Rousseau, au siècle suivant, affirmera au
contraire que « l'homme naît
naturellement bon ».
Si le pacte social est rendu nécessaire,
c'est donc pour mettre fin à
l'insécurité essentielle dans laquelle
les hommes se trouvent. La pensée de Hobbes
est novatrice en ce sens que l'idée d'un
contrat passé entre les homme est au
fondement de la constitution de l'État et
donc de l'autorité politique. Cette
autorité n'émane plus de Dieu, ou de
la Nature, et c'est précisément en quoi
la philosophie politique, avec Hobbes, devient
véritablement moderne. Le droit naturel, qui
chez Hobbes s'oppose donc au droit artificiel,
institué par le pacte, est
précisément ce droit du plus fort dont
Rousseau n'admettra pas l'existence : pour
Rousseau, la violence ou la guerre ne
peuvent déboucher sur des
« droits ». La puissance
physique, en résumé, n'est pas un
droit. À la base de tout droit en
effet, pour Rousseau, il y a la morale. Or la violence
est immorale.
Mais pour Hobbes, la question n’est pas de savoir
si les passions humaines se situent dans le registre du
bien et du mal, du bon ou du mauvais. Il
établit son propre constat, basé sur un
fait : les hommes sont par nature agressifs, et
s’exterminent mutuellement.
Par le moyen du contrat, de ce pacte d'association
passé entre les hommes, les hommes renoncent
à leur puissance naturelle pour la remettre
entre les mains d'un pouvoir politique, le
Léviathan. Hobbes parle également de
« République », de
civitas (Cité), ou de commonweatlh
(qui se traduit littéralement par
« richesse commune »). Se
substitue à l'égalité naturelle
(des forces opposées à d'autres forces,
toutes équivalentes) une inégalité
artificielle, dans la mesure où la
création de la République s'accompagne de
la soumission des citoyens au pouvoir absolu du
Souverain.
Les hommes renoncent par conséquent à la liberté naturelle qui est la leur dans l'état de nature, purement négative, pour trouver, au sein du commonwealth, une sécurité collective, absolument positive. Le but de Hobbes est atteint : il s'agissait de substituer la paix à la guerre. Le pouvoir de ce Souverain qu'incarne le Léviathan est absolu, indivisible et illimité. La question de savoir quel meilleur régime politique pouvait convenir, de l'aristocratie, de la monarchie ou de la démocratie ne se pose pas. C'est une question secondaire. Le Léviathan est principalement un État autoritaire. Cet autoritarisme se justifie toujours par les mêmes arguments : le rôle du Souverain est de garantir la paix et la sécurité.

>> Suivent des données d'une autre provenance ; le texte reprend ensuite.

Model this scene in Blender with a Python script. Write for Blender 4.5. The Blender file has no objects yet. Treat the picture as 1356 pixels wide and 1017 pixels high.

La question primordiale est celle de l'obéissance des citoyens à l'État, ce qui va évidemment choquer les théoriciens politiques du Siècle des Lumières, qui vont estimer que les hommes, au sein de l'État ainsi conçu, sont privés de leur liberté. Le Léviathan n'est pas « démocratique », au sens où nous comprenons ce terme aujourd'hui, puisqu'ils vivent sous la domination d'une République qui possède un pouvoir absolu. C'est oublier, diront ceux qui défendent la conception de Hobbes, qu'au fondement de l'État se trouve le consentement de chacun : c'est pourquoi il n'existe pas, finalement, de contradiction entre les États de droit, qu'incarnent les démocraties, et les États autoritaires.